Ora, tutte le somme restituite grazie al cashback, come stabilito dalla risoluzione dell’Agenzia delle Entrate, sono esenti da tassazione. In questo contesto, se il cashback costituisce un incentivo alla vendita e prevede una restituzione di una parte del denaro speso, allora non è da tassare.
E pertanto, l’impresa non può applicare la ritenuta su tali importi.
Quando il reddito va dichiarato e si verifica tassazione cashback?
C’è invece un caso specifico in cui il cashback diventa guadagno da portare in dichiarazione dei redditi, e quindi soggetto a tassazione.
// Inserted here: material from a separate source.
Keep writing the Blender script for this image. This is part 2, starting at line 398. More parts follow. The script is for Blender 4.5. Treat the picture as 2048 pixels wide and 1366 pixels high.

Nella fattispecie, il riferimento è alla formula “porta un amico”. Se il servizio di cashback, nel momento in cui “fa guadagnare” all’impresa un nuovo cliente, contribuisce a creare reddito, allora la somma restituita è soggetta a tassazione.
Nello specifico:
In alcuni casi, il cashback può rappresentare una forma di pagamento per l’adozione di uno specifico comportamento. È il caso ad esempio, di aver portato un nuovo cliente. Allora si costituisce una forma di reddito che rientra nell’articolo 67, comma 1 del TUIR.
In conclusione, si distingue tra il cashback che rappresenta un costo legato alla promozione del brand e le somme invece da restituire solo a condizione di portare un nuovo cliente all’azienda, il quale a sua volta diventa fonte di guadagno per quest’ultima.